How do you neutralise massive computer hacking incidents on your site?

How do you deal with foreign governments hostile to your social site that they think could corrupt their children’s values or cause political unrest?

If you have to build a bridge across a lake or river in a remote and hilly African country, how and where do you physically start?

How do you successfully take a space exploration robot into orbit around Mars and keep it communicating with the ground tracking stations?

That level of advanced planning, problem-solving, step-by-step thought, consulting with your team, multi-tasking, balancing layer upon layer of complex information and the demanding realities of managing both the broad strategic overview and the micro everyday detail, is not one for the ordinary person or ordinary country.

It requires much more of us than just good education. It requires inner strengths that very few of us have.

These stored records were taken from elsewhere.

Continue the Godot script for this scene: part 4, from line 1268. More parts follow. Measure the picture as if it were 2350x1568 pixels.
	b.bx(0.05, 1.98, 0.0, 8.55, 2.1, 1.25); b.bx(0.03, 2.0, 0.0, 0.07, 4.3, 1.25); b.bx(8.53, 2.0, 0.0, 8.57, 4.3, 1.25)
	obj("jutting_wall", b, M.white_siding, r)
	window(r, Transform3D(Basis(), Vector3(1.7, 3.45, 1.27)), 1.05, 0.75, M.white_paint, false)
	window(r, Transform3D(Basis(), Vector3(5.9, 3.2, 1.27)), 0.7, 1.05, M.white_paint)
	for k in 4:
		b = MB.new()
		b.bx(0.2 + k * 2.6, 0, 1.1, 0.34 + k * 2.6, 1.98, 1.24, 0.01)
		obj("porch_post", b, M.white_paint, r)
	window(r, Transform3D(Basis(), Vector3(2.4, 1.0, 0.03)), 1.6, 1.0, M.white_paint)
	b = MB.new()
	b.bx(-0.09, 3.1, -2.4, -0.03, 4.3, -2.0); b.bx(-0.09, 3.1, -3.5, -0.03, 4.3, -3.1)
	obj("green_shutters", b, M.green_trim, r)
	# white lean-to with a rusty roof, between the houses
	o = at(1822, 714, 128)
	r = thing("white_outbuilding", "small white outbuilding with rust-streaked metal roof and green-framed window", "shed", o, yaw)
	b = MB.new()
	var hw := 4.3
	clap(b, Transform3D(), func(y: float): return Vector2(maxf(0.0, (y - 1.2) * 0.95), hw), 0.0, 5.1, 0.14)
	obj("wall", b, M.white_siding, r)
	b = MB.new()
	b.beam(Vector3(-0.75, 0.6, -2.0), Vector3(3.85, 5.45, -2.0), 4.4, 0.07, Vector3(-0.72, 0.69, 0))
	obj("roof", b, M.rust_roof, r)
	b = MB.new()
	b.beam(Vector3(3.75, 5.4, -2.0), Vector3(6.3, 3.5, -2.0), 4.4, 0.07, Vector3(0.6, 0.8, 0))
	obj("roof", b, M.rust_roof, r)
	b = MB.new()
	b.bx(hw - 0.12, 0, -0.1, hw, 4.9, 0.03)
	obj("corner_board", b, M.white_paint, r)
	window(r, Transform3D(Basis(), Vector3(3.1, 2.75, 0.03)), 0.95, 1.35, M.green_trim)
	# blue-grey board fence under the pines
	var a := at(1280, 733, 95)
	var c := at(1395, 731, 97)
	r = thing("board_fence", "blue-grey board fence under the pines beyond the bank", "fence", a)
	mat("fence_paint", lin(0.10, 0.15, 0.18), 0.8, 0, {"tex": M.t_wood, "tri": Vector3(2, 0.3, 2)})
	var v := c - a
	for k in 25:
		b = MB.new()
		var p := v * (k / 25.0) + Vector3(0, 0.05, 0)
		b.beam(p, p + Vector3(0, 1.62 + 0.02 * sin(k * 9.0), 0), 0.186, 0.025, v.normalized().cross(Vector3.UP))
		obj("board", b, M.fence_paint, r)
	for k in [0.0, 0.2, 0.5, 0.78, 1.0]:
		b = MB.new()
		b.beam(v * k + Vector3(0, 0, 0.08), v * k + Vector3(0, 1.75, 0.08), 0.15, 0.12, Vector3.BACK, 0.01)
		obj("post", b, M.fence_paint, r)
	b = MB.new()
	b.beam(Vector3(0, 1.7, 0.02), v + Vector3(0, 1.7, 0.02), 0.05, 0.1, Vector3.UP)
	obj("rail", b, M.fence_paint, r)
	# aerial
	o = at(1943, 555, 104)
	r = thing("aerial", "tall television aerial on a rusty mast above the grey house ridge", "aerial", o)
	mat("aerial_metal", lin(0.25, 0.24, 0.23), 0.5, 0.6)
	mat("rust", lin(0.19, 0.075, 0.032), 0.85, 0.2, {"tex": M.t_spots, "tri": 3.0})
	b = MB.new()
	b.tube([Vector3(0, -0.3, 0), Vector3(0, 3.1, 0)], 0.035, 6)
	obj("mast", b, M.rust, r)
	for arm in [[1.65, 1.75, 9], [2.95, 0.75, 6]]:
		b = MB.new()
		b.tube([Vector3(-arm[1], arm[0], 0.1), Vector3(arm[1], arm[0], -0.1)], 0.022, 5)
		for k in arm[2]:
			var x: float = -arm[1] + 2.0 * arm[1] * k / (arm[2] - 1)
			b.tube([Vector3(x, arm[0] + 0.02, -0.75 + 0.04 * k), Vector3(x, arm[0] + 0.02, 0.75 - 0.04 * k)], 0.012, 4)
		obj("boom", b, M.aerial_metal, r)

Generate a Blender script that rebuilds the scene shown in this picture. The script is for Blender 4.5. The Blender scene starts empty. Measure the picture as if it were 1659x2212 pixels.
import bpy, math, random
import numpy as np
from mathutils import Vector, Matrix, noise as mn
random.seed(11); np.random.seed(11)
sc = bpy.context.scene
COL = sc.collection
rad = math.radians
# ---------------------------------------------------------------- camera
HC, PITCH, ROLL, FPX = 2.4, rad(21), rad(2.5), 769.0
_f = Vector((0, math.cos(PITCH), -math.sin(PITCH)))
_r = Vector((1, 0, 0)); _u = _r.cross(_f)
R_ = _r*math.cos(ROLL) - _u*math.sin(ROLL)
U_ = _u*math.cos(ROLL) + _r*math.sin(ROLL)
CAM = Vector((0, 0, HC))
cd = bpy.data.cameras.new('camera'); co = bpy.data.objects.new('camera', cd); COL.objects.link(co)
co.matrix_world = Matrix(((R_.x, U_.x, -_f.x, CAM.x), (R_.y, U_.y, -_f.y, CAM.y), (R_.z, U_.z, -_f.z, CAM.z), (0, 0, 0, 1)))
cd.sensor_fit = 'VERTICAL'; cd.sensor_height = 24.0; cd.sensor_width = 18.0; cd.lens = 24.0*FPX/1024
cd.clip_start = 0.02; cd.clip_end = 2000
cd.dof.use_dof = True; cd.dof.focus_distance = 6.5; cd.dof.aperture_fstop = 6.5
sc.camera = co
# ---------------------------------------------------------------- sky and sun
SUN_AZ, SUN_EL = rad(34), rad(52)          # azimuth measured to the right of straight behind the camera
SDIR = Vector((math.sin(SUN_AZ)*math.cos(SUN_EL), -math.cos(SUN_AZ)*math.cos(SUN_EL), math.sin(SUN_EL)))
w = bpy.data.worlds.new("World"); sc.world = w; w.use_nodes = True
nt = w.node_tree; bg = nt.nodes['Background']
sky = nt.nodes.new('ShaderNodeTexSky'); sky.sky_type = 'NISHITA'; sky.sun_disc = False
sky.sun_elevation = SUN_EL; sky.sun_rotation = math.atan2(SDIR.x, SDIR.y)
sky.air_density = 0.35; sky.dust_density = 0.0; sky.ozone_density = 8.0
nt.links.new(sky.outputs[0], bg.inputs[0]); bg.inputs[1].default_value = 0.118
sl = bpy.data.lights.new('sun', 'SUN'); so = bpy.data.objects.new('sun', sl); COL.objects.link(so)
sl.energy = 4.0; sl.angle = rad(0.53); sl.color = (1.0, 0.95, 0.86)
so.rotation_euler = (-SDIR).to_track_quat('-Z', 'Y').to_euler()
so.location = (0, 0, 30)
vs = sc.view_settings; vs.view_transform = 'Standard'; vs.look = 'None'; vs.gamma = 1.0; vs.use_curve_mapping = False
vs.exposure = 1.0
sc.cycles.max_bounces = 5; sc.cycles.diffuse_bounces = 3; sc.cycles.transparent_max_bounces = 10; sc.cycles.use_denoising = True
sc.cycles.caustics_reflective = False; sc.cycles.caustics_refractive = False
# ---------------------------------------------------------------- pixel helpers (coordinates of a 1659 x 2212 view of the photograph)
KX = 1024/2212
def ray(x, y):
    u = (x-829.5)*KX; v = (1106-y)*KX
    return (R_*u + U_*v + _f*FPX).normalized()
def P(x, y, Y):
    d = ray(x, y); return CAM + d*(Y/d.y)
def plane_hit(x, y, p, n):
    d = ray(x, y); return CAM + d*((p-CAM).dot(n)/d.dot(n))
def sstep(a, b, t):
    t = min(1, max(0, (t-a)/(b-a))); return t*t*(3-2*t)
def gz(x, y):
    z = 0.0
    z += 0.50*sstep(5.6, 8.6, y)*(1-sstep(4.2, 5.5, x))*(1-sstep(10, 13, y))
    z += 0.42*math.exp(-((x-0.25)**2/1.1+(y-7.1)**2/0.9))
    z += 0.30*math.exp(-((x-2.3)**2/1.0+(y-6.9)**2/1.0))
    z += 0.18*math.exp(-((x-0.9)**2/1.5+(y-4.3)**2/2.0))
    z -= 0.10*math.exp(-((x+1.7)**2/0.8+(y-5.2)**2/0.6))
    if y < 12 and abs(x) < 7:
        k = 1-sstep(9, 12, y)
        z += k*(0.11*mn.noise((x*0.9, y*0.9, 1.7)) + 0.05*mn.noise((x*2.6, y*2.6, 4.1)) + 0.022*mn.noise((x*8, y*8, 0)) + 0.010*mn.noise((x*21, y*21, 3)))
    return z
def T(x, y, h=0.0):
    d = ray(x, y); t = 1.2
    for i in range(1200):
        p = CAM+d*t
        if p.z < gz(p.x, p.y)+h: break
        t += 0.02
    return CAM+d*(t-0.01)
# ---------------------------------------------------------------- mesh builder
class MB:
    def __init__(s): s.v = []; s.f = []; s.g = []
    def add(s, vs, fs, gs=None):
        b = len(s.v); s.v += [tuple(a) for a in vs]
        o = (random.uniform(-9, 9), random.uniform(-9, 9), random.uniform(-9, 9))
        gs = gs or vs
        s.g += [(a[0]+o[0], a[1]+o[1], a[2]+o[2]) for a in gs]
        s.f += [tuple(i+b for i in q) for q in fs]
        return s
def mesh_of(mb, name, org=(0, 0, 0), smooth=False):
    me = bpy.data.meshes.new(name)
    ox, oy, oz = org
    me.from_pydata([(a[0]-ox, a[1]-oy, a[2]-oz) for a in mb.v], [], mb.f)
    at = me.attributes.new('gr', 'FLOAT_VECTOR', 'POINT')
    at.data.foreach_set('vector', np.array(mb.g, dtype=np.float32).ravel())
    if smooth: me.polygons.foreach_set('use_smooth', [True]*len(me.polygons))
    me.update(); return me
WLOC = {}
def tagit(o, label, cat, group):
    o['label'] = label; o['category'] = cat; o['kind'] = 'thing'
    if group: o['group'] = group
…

This explains why most roads, bridges, electric power dams, airports, highways, space satellites, aircraft, electricity and Internet data lines and telecommunication systems are largely undertaken by European, American and Chinese or Japanese companies.

Building an advanced, complex society requires certain cultural values, a certain intellectual orientation, huge amounts of mental drive and physical energy, good technical information, discipline, planning, motivation, persistence and an ability to clearly see in one’s mind what is not yet visible on the ground.

So far, very little in our culture, upbringing, education, political organisation, social relationships and temperament has prepared us for this level of complexity.

Even if we had the best of free and fair elections, presidential age and term limits, a small parliament, an independent media and so on, we would still need World Bank help or Chinese companies to build our dams.

That’s why I believe success for the individual and society depends on IQ, temperament and mental concentration.

Our present exam system, collective societal mindset and our present culture don’t address this third category.

I’m not even sure formal education by itself can address these third question matters.